__Work to complete__.
Show every line where "parts" occurs.

__Information supplied__.
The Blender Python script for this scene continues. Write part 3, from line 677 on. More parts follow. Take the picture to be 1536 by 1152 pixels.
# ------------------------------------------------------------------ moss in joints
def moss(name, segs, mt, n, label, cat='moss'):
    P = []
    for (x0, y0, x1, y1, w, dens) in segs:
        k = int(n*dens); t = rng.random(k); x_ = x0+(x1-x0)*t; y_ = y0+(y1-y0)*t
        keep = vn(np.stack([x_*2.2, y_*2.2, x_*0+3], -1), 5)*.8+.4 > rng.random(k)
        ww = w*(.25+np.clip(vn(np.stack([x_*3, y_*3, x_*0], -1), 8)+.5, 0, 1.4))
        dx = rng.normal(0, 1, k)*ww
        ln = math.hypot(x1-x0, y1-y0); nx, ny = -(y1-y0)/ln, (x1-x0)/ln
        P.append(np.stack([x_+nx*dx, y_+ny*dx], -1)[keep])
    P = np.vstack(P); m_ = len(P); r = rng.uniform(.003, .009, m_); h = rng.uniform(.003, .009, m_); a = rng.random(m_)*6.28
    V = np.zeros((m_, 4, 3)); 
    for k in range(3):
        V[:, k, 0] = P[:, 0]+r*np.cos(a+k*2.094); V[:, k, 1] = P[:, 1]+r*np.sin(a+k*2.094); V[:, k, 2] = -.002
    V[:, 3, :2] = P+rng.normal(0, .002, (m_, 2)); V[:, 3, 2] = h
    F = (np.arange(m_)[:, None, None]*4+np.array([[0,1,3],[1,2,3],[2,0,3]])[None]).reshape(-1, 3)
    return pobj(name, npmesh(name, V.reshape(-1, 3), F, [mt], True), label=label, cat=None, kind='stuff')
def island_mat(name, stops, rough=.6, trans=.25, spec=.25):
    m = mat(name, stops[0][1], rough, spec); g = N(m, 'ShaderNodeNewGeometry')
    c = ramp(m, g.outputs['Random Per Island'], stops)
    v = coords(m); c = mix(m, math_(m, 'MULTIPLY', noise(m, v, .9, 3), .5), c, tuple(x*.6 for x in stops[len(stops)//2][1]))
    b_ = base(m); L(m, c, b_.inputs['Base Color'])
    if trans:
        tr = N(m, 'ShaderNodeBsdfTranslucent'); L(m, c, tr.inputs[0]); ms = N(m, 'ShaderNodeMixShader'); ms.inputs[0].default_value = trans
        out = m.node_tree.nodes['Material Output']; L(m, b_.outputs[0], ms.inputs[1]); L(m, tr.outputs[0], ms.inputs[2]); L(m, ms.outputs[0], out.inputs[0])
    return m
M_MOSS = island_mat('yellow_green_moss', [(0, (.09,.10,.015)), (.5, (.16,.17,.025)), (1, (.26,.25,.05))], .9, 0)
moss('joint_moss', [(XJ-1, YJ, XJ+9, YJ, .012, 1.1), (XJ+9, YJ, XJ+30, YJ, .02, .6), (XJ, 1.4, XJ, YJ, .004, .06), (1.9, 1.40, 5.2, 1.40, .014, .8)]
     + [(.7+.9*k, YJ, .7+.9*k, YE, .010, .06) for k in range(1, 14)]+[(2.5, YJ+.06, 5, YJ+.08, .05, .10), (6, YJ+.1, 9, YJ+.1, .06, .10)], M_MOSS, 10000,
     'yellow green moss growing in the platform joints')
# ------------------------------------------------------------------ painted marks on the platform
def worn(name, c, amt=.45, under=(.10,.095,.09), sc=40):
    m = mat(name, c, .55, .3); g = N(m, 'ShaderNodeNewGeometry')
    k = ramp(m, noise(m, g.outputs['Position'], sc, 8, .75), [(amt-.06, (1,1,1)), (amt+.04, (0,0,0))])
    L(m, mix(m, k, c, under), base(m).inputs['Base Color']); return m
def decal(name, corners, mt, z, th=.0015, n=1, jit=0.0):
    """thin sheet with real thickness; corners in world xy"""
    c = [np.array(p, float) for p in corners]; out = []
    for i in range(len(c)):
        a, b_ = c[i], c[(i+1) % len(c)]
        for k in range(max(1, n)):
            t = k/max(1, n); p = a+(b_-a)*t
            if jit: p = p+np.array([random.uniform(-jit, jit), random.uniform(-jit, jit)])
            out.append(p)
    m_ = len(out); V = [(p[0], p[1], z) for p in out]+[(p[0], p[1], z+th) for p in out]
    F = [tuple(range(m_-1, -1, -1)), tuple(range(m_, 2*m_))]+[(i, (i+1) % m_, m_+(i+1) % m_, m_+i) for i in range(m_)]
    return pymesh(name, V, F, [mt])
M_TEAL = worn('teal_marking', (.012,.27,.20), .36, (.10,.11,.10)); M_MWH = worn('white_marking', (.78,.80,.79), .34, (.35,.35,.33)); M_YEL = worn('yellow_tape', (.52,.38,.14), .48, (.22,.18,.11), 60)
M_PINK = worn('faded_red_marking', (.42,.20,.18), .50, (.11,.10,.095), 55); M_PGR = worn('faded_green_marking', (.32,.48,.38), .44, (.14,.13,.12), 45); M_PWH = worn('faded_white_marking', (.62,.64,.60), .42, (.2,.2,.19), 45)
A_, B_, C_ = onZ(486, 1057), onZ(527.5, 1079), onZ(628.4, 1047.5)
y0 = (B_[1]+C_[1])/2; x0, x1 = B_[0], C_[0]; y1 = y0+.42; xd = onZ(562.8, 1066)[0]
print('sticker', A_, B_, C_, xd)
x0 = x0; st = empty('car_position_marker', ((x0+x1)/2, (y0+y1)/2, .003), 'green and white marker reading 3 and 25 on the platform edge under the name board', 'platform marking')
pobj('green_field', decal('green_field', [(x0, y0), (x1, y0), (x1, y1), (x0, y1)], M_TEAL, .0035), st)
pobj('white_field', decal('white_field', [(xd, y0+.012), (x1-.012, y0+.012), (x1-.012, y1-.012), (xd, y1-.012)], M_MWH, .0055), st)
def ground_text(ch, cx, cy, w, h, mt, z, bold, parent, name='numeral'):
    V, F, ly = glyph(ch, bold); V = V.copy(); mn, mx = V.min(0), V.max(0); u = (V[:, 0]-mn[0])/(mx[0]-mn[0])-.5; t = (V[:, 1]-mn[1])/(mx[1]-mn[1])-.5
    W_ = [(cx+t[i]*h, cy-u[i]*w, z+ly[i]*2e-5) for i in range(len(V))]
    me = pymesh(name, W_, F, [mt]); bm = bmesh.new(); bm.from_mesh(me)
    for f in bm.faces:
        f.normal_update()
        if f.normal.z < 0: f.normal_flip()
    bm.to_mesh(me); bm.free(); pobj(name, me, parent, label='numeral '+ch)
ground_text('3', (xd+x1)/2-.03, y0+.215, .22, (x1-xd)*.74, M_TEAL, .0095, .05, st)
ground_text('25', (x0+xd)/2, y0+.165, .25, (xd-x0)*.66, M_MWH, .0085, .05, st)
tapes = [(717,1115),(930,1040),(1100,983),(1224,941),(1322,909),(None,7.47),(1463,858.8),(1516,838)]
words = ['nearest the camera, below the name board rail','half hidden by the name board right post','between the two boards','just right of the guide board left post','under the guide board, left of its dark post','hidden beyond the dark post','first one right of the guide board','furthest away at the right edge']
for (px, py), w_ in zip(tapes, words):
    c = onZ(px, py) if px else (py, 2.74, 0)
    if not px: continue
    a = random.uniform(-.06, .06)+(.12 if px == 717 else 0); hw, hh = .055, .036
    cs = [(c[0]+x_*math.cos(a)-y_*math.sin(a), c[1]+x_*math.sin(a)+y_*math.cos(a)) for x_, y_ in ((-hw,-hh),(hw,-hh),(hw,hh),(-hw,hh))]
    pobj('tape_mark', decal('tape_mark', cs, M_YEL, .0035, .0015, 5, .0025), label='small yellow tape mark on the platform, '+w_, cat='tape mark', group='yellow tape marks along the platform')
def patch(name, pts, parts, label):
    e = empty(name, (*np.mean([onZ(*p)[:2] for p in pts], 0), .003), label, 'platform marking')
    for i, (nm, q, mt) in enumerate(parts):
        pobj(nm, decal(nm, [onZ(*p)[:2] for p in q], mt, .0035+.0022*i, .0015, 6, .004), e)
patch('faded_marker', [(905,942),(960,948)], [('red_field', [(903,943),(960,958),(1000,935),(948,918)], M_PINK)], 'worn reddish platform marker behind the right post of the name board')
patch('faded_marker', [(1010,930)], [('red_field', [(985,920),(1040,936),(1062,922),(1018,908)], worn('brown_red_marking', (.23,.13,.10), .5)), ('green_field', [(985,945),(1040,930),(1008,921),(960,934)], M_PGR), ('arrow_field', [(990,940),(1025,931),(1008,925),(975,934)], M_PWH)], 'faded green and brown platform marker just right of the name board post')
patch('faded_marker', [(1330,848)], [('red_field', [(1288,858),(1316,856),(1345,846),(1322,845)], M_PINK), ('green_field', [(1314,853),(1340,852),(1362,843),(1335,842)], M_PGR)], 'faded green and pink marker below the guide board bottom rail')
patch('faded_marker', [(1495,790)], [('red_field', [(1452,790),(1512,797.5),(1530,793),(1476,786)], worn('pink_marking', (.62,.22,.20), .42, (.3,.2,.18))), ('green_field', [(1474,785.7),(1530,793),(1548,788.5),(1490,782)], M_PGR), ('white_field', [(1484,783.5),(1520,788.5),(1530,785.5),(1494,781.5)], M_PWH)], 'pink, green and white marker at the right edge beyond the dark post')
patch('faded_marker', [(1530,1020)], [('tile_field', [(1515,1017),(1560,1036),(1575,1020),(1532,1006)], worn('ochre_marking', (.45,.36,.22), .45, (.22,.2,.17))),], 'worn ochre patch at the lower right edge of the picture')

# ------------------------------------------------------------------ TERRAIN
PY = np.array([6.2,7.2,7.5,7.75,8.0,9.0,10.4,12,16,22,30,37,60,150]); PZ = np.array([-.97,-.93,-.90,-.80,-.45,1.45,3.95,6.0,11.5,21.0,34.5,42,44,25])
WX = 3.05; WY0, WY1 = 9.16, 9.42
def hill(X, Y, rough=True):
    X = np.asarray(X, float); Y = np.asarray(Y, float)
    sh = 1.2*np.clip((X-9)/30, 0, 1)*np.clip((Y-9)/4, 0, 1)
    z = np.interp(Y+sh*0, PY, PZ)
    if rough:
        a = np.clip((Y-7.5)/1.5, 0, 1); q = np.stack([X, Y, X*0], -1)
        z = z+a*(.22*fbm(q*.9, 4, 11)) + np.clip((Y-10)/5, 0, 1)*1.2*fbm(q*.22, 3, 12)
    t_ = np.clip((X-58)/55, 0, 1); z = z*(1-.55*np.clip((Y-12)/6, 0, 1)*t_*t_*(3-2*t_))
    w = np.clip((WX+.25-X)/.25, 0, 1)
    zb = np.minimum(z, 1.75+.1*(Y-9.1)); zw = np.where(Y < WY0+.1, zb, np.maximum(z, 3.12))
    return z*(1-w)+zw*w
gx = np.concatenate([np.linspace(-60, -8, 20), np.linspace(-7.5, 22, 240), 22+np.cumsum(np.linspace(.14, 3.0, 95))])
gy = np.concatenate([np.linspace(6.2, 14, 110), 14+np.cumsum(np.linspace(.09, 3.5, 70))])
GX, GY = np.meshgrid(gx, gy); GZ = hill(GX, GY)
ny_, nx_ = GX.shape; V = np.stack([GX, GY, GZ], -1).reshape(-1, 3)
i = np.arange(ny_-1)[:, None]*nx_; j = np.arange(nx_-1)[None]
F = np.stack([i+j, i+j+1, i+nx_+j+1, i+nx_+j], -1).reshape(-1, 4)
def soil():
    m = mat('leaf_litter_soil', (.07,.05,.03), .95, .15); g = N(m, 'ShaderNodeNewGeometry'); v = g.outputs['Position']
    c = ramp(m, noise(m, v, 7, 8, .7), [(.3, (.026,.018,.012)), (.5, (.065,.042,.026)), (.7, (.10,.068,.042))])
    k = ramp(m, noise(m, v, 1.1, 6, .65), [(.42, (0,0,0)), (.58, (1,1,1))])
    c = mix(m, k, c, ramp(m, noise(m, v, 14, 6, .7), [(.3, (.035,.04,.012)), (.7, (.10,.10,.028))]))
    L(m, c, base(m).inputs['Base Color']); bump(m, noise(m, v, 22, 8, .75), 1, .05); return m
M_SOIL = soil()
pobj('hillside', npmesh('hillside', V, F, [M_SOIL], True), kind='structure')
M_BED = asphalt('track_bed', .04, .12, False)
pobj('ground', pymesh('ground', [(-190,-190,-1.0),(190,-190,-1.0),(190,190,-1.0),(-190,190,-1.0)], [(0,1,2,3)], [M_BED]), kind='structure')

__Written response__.
The Blender Python script for this scene continues. Write part 3, from line 677 on. More parts follow. Take the picture to be 1536 by 1152 pixels.
def patch(name, pts, parts, label):
    for i, (nm, q, mt) in enumerate(parts):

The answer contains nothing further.